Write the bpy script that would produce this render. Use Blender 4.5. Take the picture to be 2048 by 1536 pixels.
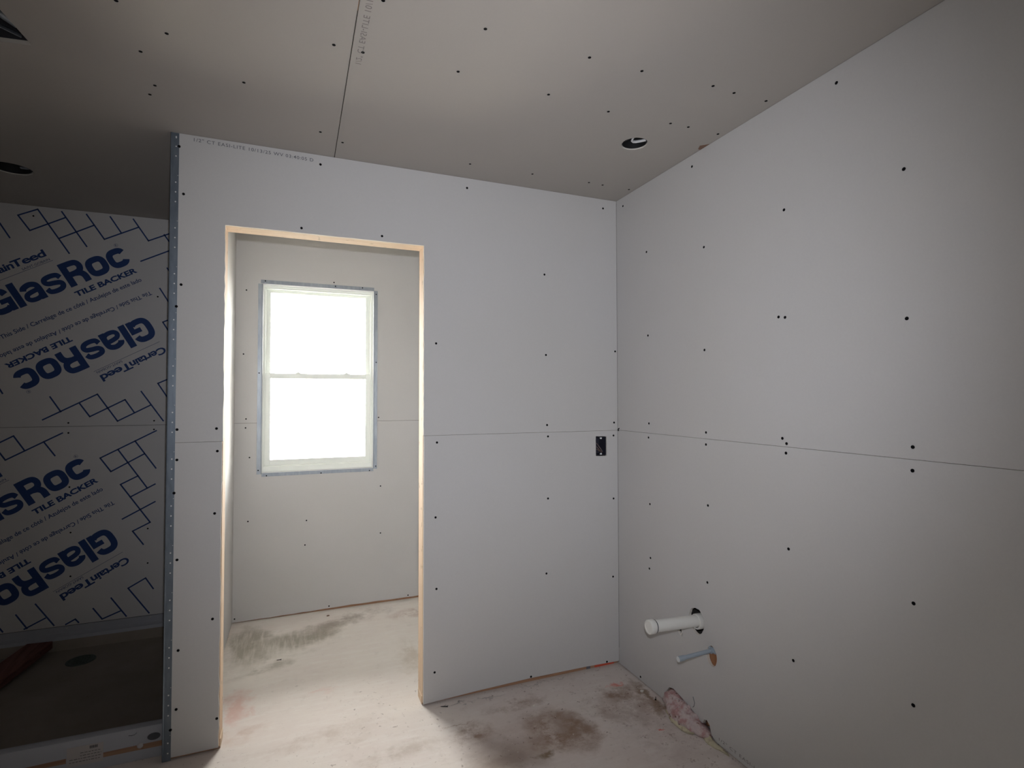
import bpy, bmesh, math, random
from mathutils import Vector, Matrix
from mathutils.geometry import tessellate_polygon
random.seed(7)
for o in list(bpy.data.objects): bpy.data.objects.remove(o)
SC = bpy.context.scene
COL = SC.collection

# ---------------------------------------------------------------- camera
YAW, PITCH, ROLL, FPX, CAMH = 0.381427, 0.024793, -0.001533, 1076.7014, 1.393774
def cam_axes():
    cy, sy, cp, sp = math.cos(YAW), math.sin(YAW), math.cos(PITCH), math.sin(PITCH)
    f = Vector((sy*cp, cy*cp, sp)); r = Vector((cy, -sy, 0)); u = r.cross(f)
    cr, sr = math.cos(ROLL), math.sin(ROLL)
    return cr*r+sr*u, -sr*r+cr*u, f
r_, u_, f_ = cam_axes()
cd = bpy.data.cameras.new('camera'); cam = bpy.data.objects.new('camera', cd); COL.objects.link(cam)
cd.sensor_width = 36; cd.sensor_fit = 'HORIZONTAL'; cd.lens = 36*FPX/2048; cd.clip_start = 0.02
m = Matrix.Identity(4)
for i in range(3): m[i][0] = r_[i]; m[i][1] = u_[i]; m[i][2] = -f_[i]
m.translation = (0, 0, CAMH); cam.matrix_world = m
SC.camera = cam

# ---------------------------------------------------------------- world, lights, exposure
SC.view_settings.view_transform = 'Standard'; SC.view_settings.look = 'None'
SC.view_settings.gamma = 1; SC.view_settings.use_curve_mapping = False
SC.view_settings.exposure = 0.0
w = bpy.data.worlds.new('sky'); SC.world = w; w.use_nodes = True
nt = w.node_tree; nt.nodes.clear()
bg = nt.nodes.new('ShaderNodeBackground'); out = nt.nodes.new('ShaderNodeOutputWorld')
bg.inputs[0].default_value = (1.0, 0.975, 0.962, 1)
# overcast sky: brighter overhead than at the horizon
tc = nt.nodes.new('ShaderNodeTexCoord'); sz = nt.nodes.new('ShaderNodeSeparateXYZ'); nt.links.new(tc.outputs['Generated'], sz.inputs[0])
ma = nt.nodes.new('ShaderNodeMath'); ma.operation = 'MULTIPLY_ADD'; ma.use_clamp = False; ma.inputs[1].default_value = 10; ma.inputs[2].default_value = 46
mx = nt.nodes.new('ShaderNodeMath'); mx.operation = 'MAXIMUM'; mx.inputs[1].default_value = 34
nt.links.new(sz.outputs[2], ma.inputs[0]); nt.links.new(ma.outputs[0], mx.inputs[0]); nt.links.new(mx.outputs[0], bg.inputs[1])
nt.links.new(bg.outputs[0], out.inputs[0])

def area_light(name, loc, direction, sx, sy, power, color, portal=False):
    l = bpy.data.lights.new(name, 'AREA'); l.shape = 'RECTANGLE'; l.size = sx; l.size_y = sy
    l.energy = power; l.color = color
    o = bpy.data.objects.new(name, l); COL.objects.link(o); o.location = loc
    o.rotation_euler = Vector(direction).to_track_quat('-Z', 'Z').to_euler()
    if portal: l.cycles.is_portal = True
    return o
area_light('window_sky_portal', (0.143, 3.95, 1.52), (0, -1, 0), 0.72, 1.25, 1, (1, 1, 1), True)
# the photographer's own small light, held just above the lens (it throws the hard
# header shadow on the far wall and the pipe shadows on the right wall)
for nm, watts, cone in (('camera_light', 91, 95), ('camera_light_spill', 19.5, 125)):
    sp = bpy.data.lights.new(nm, 'SPOT'); sp.energy = watts; sp.color = (0.90, 0.925, 1.0)
    sp.spot_size = math.radians(cone); sp.spot_blend = 1.0; sp.shadow_soft_size = 0.006
    so = bpy.data.objects.new(nm, sp); COL.objects.link(so); so.location = (0.012, 0.0, 1.49)
    so.rotation_euler = (f_ + 0.05*u_).to_track_quat('-Z', 'Y').to_euler()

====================

The lines from the start of the data through the line that contains "COL = SC.collection" are to be returned exactly, please, with both ends included and every picture left out.

Write the bpy script that would produce this render. Use Blender 4.5. Take the picture to be 2048 by 1536 pixels.
import bpy, bmesh, math, random
from mathutils import Vector, Matrix
from mathutils.geometry import tessellate_polygon
random.seed(7)
for o in list(bpy.data.objects): bpy.data.objects.remove(o)
SC = bpy.context.scene
COL = SC.collection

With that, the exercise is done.